How You Can Decipher A Firm's Annual Report

WHEN Ralph Seger reads a company's annual report, he likes to start at the back of the report and work his way to the front.

That may not sound efficient, but for Mr. Seger, president of Seger-Elvekrog Inc., an investment-management firm in Bloomfield Hills, Mich., it's the best way to bypass unnecessary promotional material.

Not that he doesn't appreciate these time-honored catalogs of corporate performance.

''The reports are very important,'' Seger says. They help show the small investor, as part owner of a company, ''how well his management is performing.''

Seger isn't the only one skipping the front of the book.

Chris Hashley, a data analyst with Morningstar Inc. in Chicago, says comments by the company's president or chairman, found at the front of the report, are often irrelevant and may even be intended to sidestep substantive issues about the company.

Now that you know where to start, what should you look for?

Seger begins with the accountant's notes and any explanatory footnotes. See if accountants raise objections to management's numbers. Even when the numbers pass muster with auditors, damaging information is often tucked away in hard-to-read footnotes.

''Look for a summary of what's happened [to the company] during the past year,'' he adds. ''Why did the company's 'good things' occur? Why did certain 'bad things' happen?'' Look for earnings growth over five or 10 years.

Bean-counting 101

The key to most corporate reports is the balance sheet, which can seem intimidating but paints a financial picture of the company on the last day of its fiscal year. The balance sheet is two-sided. On one side of the ledger are the company's assets. On the other side are its liabilities (both short-term and long-term), and its ''shareholder equity.''

Shareholder equity - found by subtracting liabilities from assets - is the dollar value of the stockholder stake in the company. It should be growing annually. (Shareholder equity is different from the firm's market value, which is based on its share price.)
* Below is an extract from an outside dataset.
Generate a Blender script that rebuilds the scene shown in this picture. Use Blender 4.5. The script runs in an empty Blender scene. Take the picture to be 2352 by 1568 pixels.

The income statement, also called the ''statement of profit and loss,'' shows expenses and revenues and will tell how efficient operations are. Find the company's ''operating profit or loss'' - done by subtracting sales costs and operating costs from its net sales. Also, identify the firm's ''return on equity.'' That can be found by dividing the outstanding common-stock equity (or net worth) by net income, after payment of preferred-stock dividends (but before common-stock dividends). Compare these numbers with those of competing firms.

Read those charts

Don't overlook the importance of charts and pictures, says Morningstar's Hashley, who spends his time rating the quality of annual reports of mutual funds (which, like corporations, provide yearly reviews to shareholders). Graphics have been selected to tell specific news or present a certain image about a mutual fund or a corporation, he says.

Some 12,000 to 14,000 publicly held companies in the United States issue annual reports, at a cost of about $5 billion a year, according to a study released last August by Potlatch Corp. The San Francisco firm makes the glossy paper used in many reports. The study found that 45 percent of shareholders read the reports.

By law, an annual report is due out 90 days after the close of a fiscal year for companies that are holding votes at a shareholders' meeting. Publicly traded companies also must file more-detailed reports with the Securities and Exchange Commission (SEC): an overall report, called a 10-K, and three quarterly reports, called 10-Qs. There is ''precious little information'' about the firm that is not disclosed on the 10-K form, says SEC spokesman John Heine.

Increasingly, companies are putting disclosure documents on the Internet computer network or on CD-ROM discs. General information about companies, SEC reports and proposed rule changes, and a daily newsletter are now available on an SEC Internet site (address: http://www.sec.gov).

Logging onto the SEC site, an individual can go to a program called ''Edgar.'' About 80 percent of all corporate disclosure filings are now on the Edgar system. By May 1996, 100 percent will be on the system, Mr. Heine says.